Key Takeaways
- More than half of the U.S. population is not financially literate.
- Misunderstandings about money and mistrust in financial institutions is costly to consumers.
- Money skills are often not taught at home, and some populations are at greater risk.
- Schools are being mandated to teach personal finance, but not all are participating equally.
Understanding core personal finance concepts like cash management, bank accounts, credit, taxes and investing is important. With that knowledge, people can make decisions that benefit their current budget and help with future goal achievement. When they have low financial literacy levels, though, people tend to overpay and undersave.

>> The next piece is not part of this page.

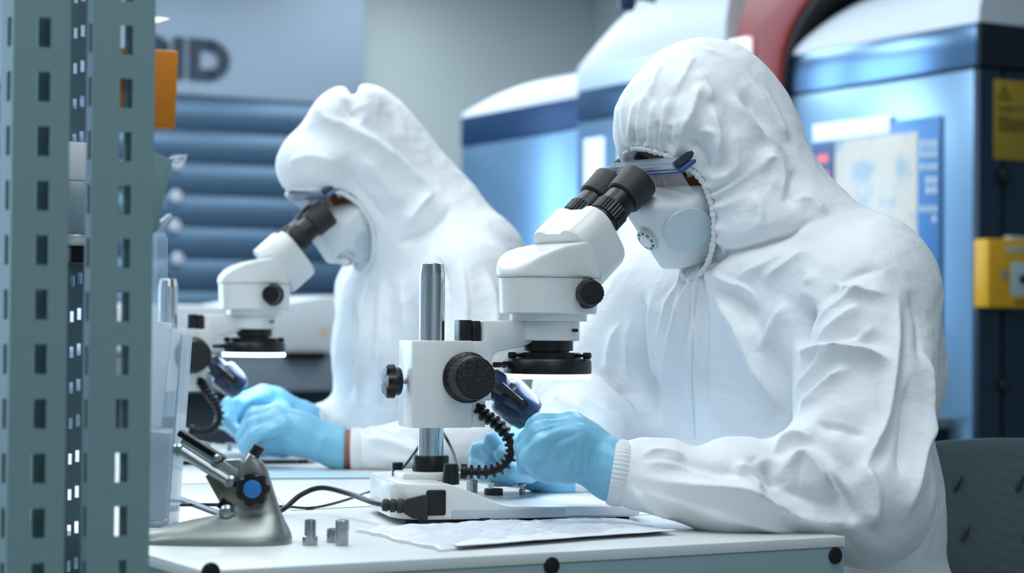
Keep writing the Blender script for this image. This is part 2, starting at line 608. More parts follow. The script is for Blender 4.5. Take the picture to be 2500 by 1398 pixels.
def make_scope(label):
    root = thing('stereo_microscope', label, 'microscope', group='stereo microscopes on the bench')
    # --- base: lofted along x
    st = []
    for i in range(41):
        x = -0.063 + i * 0.313 / 40
        def top(x):
            if x < -0.012: return 0.050
            if x < 0.085:
                t = (x + 0.012) / 0.097
                t = t * t * (3 - 2 * t)
                return 0.050 + (0.0225 - 0.050) * t
            return 0.0225 - (x - 0.085) * 0.012
        rr = 0.045
        dx = max(0, (-0.063 + rr) - x, x - (0.25 - 0.03))
        r_ = rr if x < 0.1 else 0.03
        w = -(r_ - math.sqrt(max(r_ * r_ - dx * dx, 0)))
        st.append((x, -0.108 - w, 0.118 + w, top(x)))
    vs = []; fs = []
    b = 0.004; z0 = 0.007
    for (x, a, c, z) in st:
        vs += [(x, a + 0.004, z0), (x, a, z0 + 0.003), (x, a, z - b), (x, a + b * 0.3, z - b * 0.3), (x, a + b, z), (x, c - b, z), (x, c - b * 0.3, z - b * 0.3), (x, c, z - b), (x, c, z0 + 0.003), (x, c - 0.004, z0)]
    k = 10
    for i in range(len(st) - 1):
        for j in range(k):
            fs.append((i * k + j, i * k + (j + 1) % k, (i + 1) * k + (j + 1) % k, (i + 1) * k + j))
    fs.append(tuple(range(k))[::-1]); fs.append(tuple(range((len(st) - 1) * k, len(st) * k)))
    mb = MB(); mb.add(vs, fs, True)
    mb.box((-0.042, -0.035, 0.048), (0.036, 0.045, 0.058), 0.003)
    base = mb.build('base', M_enamel, root)
    base.data.polygons.foreach_set('use_smooth', [True] * len(base.data.polygons))
    for (x, y) in ((-0.04, -0.075), (0.225, -0.085), (-0.04, 0.09), (0.225, 0.095), (0.045, -0.1)):
        MB().lathe([(0.009, 0.0), (0.008, 0.009)], (x, y, 0), n=20).build('foot', M_rubber, root)
    MB().lathe([(0.047, 0.0195), (0.047, 0.0213), (0.046, 0.0218)], (0.156, 0.02, 0), n=64).build('stage_plate', M_frost, root)
    MB().box((0.003, -0.1090, 0.0085), (0.145, -0.1075, 0.0185), 0.0004).build('rating_label', M_greylabel, root)
    # stage clip boss and knobs on the base
    MB().lathe([(0.0105, 0.046), (0.0105, 0.05), (0.0085, 0.070), (0.0075, 0.071)], (0.012, -0.062, 0), n=24).build('switch_knob', M_black, root)
    MB().lathe([(0.007, 0.05), (0.007, 0.066), (0.006, 0.067)], (-0.036, 0.03, 0), n=20).build('dimmer_knob', M_black, root)
    MB().box((-0.028, -0.111, 0.012), (-0.004, -0.095, 0.043), 0.003).build('power_inlet', M_socket, root)
    # --- pillar
    MB().lathe([(0.0225, 0.054), (0.0228, 0.056), (0.0228, 0.076), (0.0218, 0.0775)], n=48).build('pillar_collar', M_black, root)
    MB().lathe([(0.016, 0.07), (0.016, 0.303), (0.0155, 0.306), (0.0138, 0.3165), (0.012, 0.3175)], n=64).build('pillar', M_chrome, root)
    # --- focus block and arm, turned about the pillar
    A = Matrix.Rotation(math.radians(4), 4, 'Z')
    mb = MB()
    mb.box((-0.034, -0.034, 0.113), (0.044, 0.032, 0.221), 0.0022, 2, A)
    mb.box((0.0446, -0.030, 0.1135), (0.062, 0.028, 0.2205), 0.0012, 2, A)
    mb.build('focus_block', M_enamel, root)
    MB().box((0.033, -0.012, 0.215), (0.049, 0.012, 0.247), 0.001, 2, A).box((0.050, -0.010, 0.215), (0.061, 0.010, 0.246), 0.001, 2, A).build('focus_rack', M_black, root)
    mb = MB()
    cx = 0.154
    arm = [(0.0625, 0.146), (0.074, 0.146), (0.074, 0.192), (0.0765, 0.203), (0.083, 0.2075), (0.118, 0.215), (0.135, 0.2225), (cx, 0.2225), (cx, 0.2465), (0.0625, 0.2465)]
    mb.prism(arm, -0.017, 0.017, axis=1, bev=0.0018, M=A)
    c = A @ Vector((cx, 0, 0))
    mb.lathe([(0.039, 0.2215), (0.0405, 0.2225), (0.0405, 0.2455), (0.0392, 0.2468)], (c.x, c.y, 0), n=64)
    mb.build('arm', M_enamel, root)
    p = A @ Vector((cx + 0.022, -0.0345, 0.235)); q = A @ Vector((cx + 0.024, -0.042, 0.235))
    MB().lathe([(0.0022, 0), (0.0022, (q - p).length)], p, q - p, n=12).build('arm_screw', M_dot, root)
    p = A @ Vector((0.036, -0.033, 0.1755)); d = A @ Vector((0, -1, 0))
    mb = MB().lathe([(0.0300, 0), (0.0318, 0.002), (0.0318, 0.005), (0.0285, 0.008), (0.0272, 0.034), (0.0255, 0.038)], p, d, n=96, rib=24, ribd=0.0009, ribrange=(3, 4))
    fk = mb.build('focus_knob', M_black, root)
    p2 = p + d * 0.0375
    MB().lathe([(0.0248, 0), (0.0235, 0.0025), (0.012, 0.0035), (0.001, 0.0036)], p2, d, n=48).build('knob_face', M_knurl, fk)
    p = A @ Vector((0.036, 0.031, 0.1755))
    MB().lathe([(0.0300, 0), (0.0318, 0.002), (0.0272, 0.034), (0.0245, 0.038)], p, -d, n=64, rib=24, ribd=0.0009, ribrange=(2, 2)).build('focus_knob', M_black, root)
    p = A @ Vector((-0.034, -0.004, 0.170)); d2 = A @ Vector((-1, 0.0, 0))
    sk = MB().lathe([(0.0165, 0.008), (0.0175, 0.0095), (0.0175, 0.0155), (0.0215, 0.0165), (0.0215, 0.0245), (0.019, 0.0272), (0.004, 0.029)], p, d2, n=100, rib=5, ribd=0.0055, ribrange=(3, 5)).build('clamp_knob', M_black, root)
    MB().lathe([(0.0035, -0.002), (0.0035, 0.0085)], p, d2, n=16).build('clamp_screw', M_steel, sk)
    # --- ring light and objective under the arm
    MB().lathe([(0.0275, 0.200), (0.0275, 0.2085), (0.0325, 0.209), (0.0325, 0.2235)], (c.x, c.y, 0), n=64).build('objective', M_black, root)
    rl = MB().lathe([(0.053, 0.1785), (0.0558, 0.180), (0.0562, 0.184), (0.0558, 0.1955), (0.0535, 0.1985), (0.0425, 0.1995), (0.0425, 0.2055), (0.0405, 0.2065), (0.028, 0.2065)], (c.x, c.y, 0), n=96).build('ring_light', M_black, root)
    MB().lathe([(0.030, 0.1735), (0.0545, 0.1735), (0.0552, 0.175), (0.0552, 0.1795), (0.030, 0.1795)], (c.x, c.y, 0), n=96).build('led_ring', M_led, rl)
    for ang in (200, 320, 80):
        a_ = math.radians(ang)
        dd = Vector((math.cos(a_), math.sin(a_), 0))
        MB().lathe([(0.002, 0.040), (0.002, 0.050), (0.0042, 0.0505), (0.0042, 0.059), (0.003, 0.0598)], (c.x, c.y, 0.203), dd, n=16).build('thumb_screw', M_dot, rl)
    p = c + Vector((0, 0, 0.191)); dd = (A @ Vector((-1, -0.18, 0))).normalized()
    MB().lathe([(0.0045, 0.054), (0.0045, 0.064), (0.0034, 0.065), (0.0034, 0.078)], p, dd, n=16).build('light_cable_plug', M_black, rl)
    # --- zoom body and binocular head, turned a little further in the ring
    return root, c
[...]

A 2023 survey conducted by the National Financial Educators Council found the estimated average amount of money lost due to lack of financial knowledge was $1,506 per respondent.

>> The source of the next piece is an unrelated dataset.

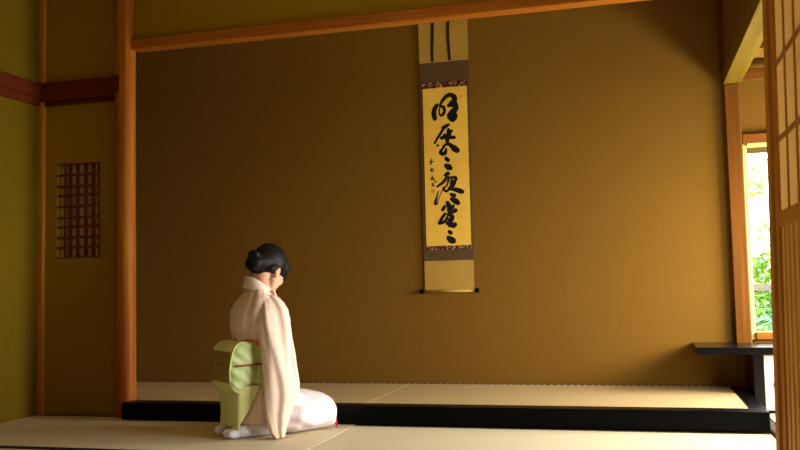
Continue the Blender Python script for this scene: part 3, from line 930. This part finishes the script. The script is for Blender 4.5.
# tabi socks
TABI = noisy('white_tabi_cotton', (0.84, 0.82, 0.88), (0.88, 0.87, 0.92), (40, 40, 40), 0.8, 0.1)
for s in (-1, 1):
    b = MB()
    y0 = s * .095
    b.cone((0.05, y0, .046), (-.09, y0 * .98, .042), .044, .040, 18)
    b.cone((-.09, y0 * .98, .042), (-.19, y0 * .9, .034), .040, .031, 18)
    b.ell((-.215, y0 * .86 - s * .020, .029), (.036, .022, .027)); b.ell((-.200, y0 * .9 + s * .016, .028), (.042, .026, .025))
    b.ell((-.14, y0, .038), (.06, .046, .036))
    o = b.build('tabi_sock', TABI, body, smooth=True)
    evaluated(o, [('REMESH', dict(mode='VOXEL', voxel_size=0.005)), ('SMOOTH', dict(factor=0.5, iterations=4))])

# ------------------------------------------------------------------ the garden
GROUND = noisy('mossy_ground', (0.20, 0.26, 0.08), (0.36, 0.34, 0.2), (1.5, 1.5, 1.5), 0.95, 0.05)
b = MB(); b.box(-6, 30, 6.2, 40, -.6, -.45); b.box(2.7, 30, -10, 6.2, -.6, -.45)
b.build('ground', GROUND, kind='structure')
LEAFS = [noisy('leaf_%d' % i, c1, c2, (3, 3, 3), 0.6, 0.3) for i, (c1, c2) in enumerate((((0.09, 0.21, 0.025), (0.24, 0.38, 0.07)), ((0.05, 0.16, 0.06), (0.14, 0.28, 0.13)), ((0.16, 0.26, 0.05), (0.28, 0.38, 0.09))))]
BARK = mat('bark', (0.12, 0.08, 0.05), 0.9)


def leafy(name, label, cat_, loc, blobs, n, size, m_, stems, group):
    r = empty(name, loc)
    tag(r, label, cat_, group)
    b = MB()
    for k in range(n):
        c, rad = blobs[k % len(blobs)]
        while True:
            p = Vector((random.uniform(-1, 1), random.uniform(-1, 1), random.uniform(-1, 1)))
            if .25 < p.length < 1:
                break
        q = Vector(c) + Vector((p.x * rad[0], p.y * rad[1], p.z * rad[2]))
        u = Vector((random.uniform(-1, 1), random.uniform(-1, 1), random.uniform(-.6, .6))).normalized()
        v = u.orthogonal().normalized()
        v = Matrix.Rotation(random.uniform(0, 6.28), 3, u) @ v
        s = size * random.uniform(.6, 1.3)
        w = u.cross(v)
        vs = [b.bm.verts.new(q + d) for d in (u * s, v * s * .42 + w * s * .08, -u * s * .9, -v * s * .42 + w * s * .08)]
        b.bm.faces.new(vs)
    b.build('foliage', m_, r)
    b = MB()
    for st in stems:
        b.tube(st, [.035, .022, .012][:len(st)], 8)
    b.build('trunk', BARK, r, smooth=True)
    return r


GG = 'shrubs in the garden beyond the window'
leafy('garden_shrub', 'bright green leafy shrub just beyond the garden railing', 'shrub', (1.35, 9.3, -.45), [((0, 0, .55), (.55, .5, .5)), ((.45, .2, .5), (.5, .4, .45)), ((-.5, .1, .45), (.5, .4, .4))], 1500, .055, LEAFS[1], [[(0, 0, 0), (.05, 0, .3), (.1, 0, .7)], [(0, 0, 0), (-.2, 0, .3), (-.4, 0, .6)]], GG)
leafy('garden_shrub', 'yellow green shrub rising above the railing outside the window', 'shrub', (1.75, 11.6, -.45), [((0, 0, .95), (.8, .6, .7)), ((-.6, .2, .75), (.6, .5, .55)), ((.7, 0, .85), (.6, .5, .6)), ((-.3, -.1, 1.1), (.7, .5, .5))], 5200, .06, LEAFS[0], [[(0, 0, 0), (.05, 0, .5), (.1, 0, 1.1)]], GG)
leafy('garden_shrub', 'low dark shrub at the far side of the garden window', 'shrub', (3.2, 10.5, -.45), [((0, 0, .6), (.8, .6, .6))], 1100, .06, LEAFS[1], [[(0, 0, 0), (.05, 0, .4), (.1, 0, .8)]], GG)
leafy('garden_tree', 'pale leafy tree branch washed out against the sky', 'tree', (2.0, 13.0, -.45), [((0, 0, 2.9), (.9, .7, .35)), ((-.7, .2, 2.55), (.5, .5, .25)), ((.4, 0, 1.85), (.9, .6, .45))], 800, .075, LEAFS[2], [[(.5, .5, 0), (.4, .4, 1.6), (.1, 0, 3.0)]], None)
leafy('garden_shrub', 'shrub beside the open veranda', 'shrub', (5.2, 5.4, -.45), [((0, 0, .5), (.7, 1.0, .5))], 900, .07, LEAFS[0], [[(0, 0, 0), (.05, 0, .4), (.1, 0, .8)]], GG)
RAIL = noisy('weathered_rail', (0.12, 0.105, 0.08), (0.17, 0.15, 0.12), (8, 40, 40), 0.85, 0.1)
r = empty('garden_railing', (1.4, 8.0, -.45))
tag(r, 'pale weathered wooden railing crossing the view outside the window', 'railing')
box('rail', -1.6, 2.6, -.03, .03, 1.135, 1.195, RAIL, r, .004)
box('rail', -1.6, 2.6, -.02, .02, .55, .60, RAIL, r, .004)
for x in (-1.5, 0.55, 2.5):
    box('post', x - .035, x + .035, -.035, .035, 0, 1.15, RAIL, r, .004)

Although strides have been made, most Americans still have trouble with key financial subjects. The TIAA Institute-GFLEC Personal Finance Index shows alarming data in its 2023 report. On average, U.S. adults correctly answered just 48% of the index’s basic money questions.

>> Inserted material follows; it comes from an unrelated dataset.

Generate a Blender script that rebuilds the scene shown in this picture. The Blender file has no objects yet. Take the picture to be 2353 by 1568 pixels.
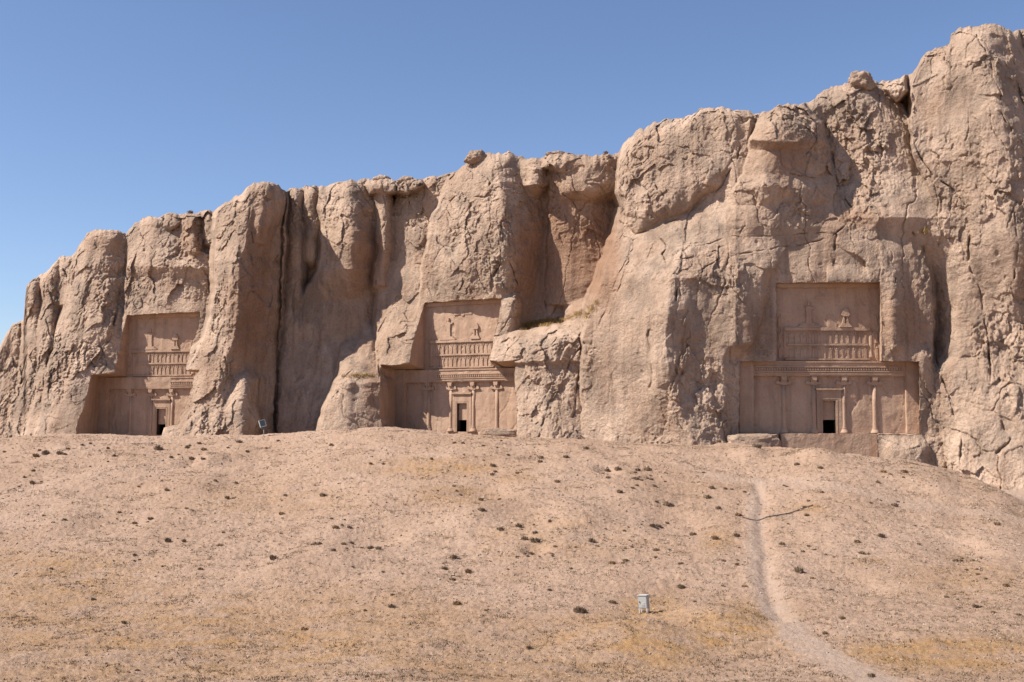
import bpy, bmesh, math, random
import numpy as np
from mathutils import Vector, Matrix
random.seed(7); RNG = np.random.default_rng(11)
S = bpy.context.scene
COL = S.collection
F32 = np.float32

# ------------------------------------------------------------------ camera, sky, sun, exposure
FPX, CX, CY, WPX = 2574.0, 1176.5, 784.0, 2353.0      # focal length and picture size in the units used for measuring
PITCH, ROLL = 0.0735, 0.0035
CAMZ = 12.0
cd = bpy.data.cameras.new("camera"); cam = bpy.data.objects.new("camera", cd); COL.objects.link(cam)
cd.sensor_width = 36.0; cd.lens = 36.0 * FPX / WPX; cd.clip_end = 6000; cd.clip_start = 0.1
cam.location = (0, 0, CAMZ)
cam.rotation_euler = (Matrix.Rotation(math.pi / 2 + PITCH, 3, 'X') @ Matrix.Rotation(ROLL, 3, 'Z')).to_euler()
S.camera = cam
SUN_EL = math.radians(47); SUN_AZ = math.radians(-104)   # azimuth clockwise from +Y: the sun stands to the left, a little behind
w = bpy.data.worlds.new("World"); S.world = w; w.use_nodes = True
nt = w.node_tree; bg = nt.nodes['Background']
sky = nt.nodes.new('ShaderNodeTexSky'); sky.sky_type = 'NISHITA'; sky.sun_disc = False
sky.sun_elevation = SUN_EL; sky.sun_rotation = SUN_AZ
sky.altitude = 1500; sky.air_density = 1.0; sky.dust_density = 1.6; sky.ozone_density = 5.0
tint = nt.nodes.new('ShaderNodeMix'); tint.data_type = 'RGBA'; tint.blend_type = 'MULTIPLY'; tint.inputs[0].default_value = 1.0
tint.inputs[7].default_value = (1.16, 1.05, 1.03, 1); nt.links.new(sky.outputs[0], tint.inputs[6]); nt.links.new(tint.outputs[2], bg.inputs[0]); bg.inputs[1].default_value = 0.088
sl = bpy.data.lights.new("sun", 'SUN'); sl.energy = 5.0; sl.angle = math.radians(0.5); sl.color = (1.0, 0.925, 0.835)
so = bpy.data.objects.new("sun", sl); COL.objects.link(so)
sv = Vector((math.sin(SUN_AZ) * math.cos(SUN_EL), math.cos(SUN_AZ) * math.cos(SUN_EL), math.sin(SUN_EL)))
so.rotation_euler = sv.to_track_quat('Z', 'Y').to_euler(); so.location = sv * 300
S.view_settings.view_transform = 'Standard'; S.view_settings.look = 'None'
S.view_settings.exposure = 0.75; S.view_settings.gamma = 1.0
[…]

Here’s why financial literacy remains low, which communities are most affected and how to address the gap.
Financial Skills Aren’t Always Taught at Home
As they grow, children absorb information through observation, conversation and action. While living at home, they may see their parents do everything from comparing prices of consumer goods at the supermarket to sitting down at the computer to pay bills.
While some parents explain what they’re doing and show how to best spend, borrow, save and invest, then gradually integrate the kids into the process, many don’t.
Annamaria Lusardi, senior fellow at the Stanford Institute for Economic Policy Research and director of the Financial Freedom Initiative, says the spread of knowledge is not equitable, and certain home-based lessons can actually do harm.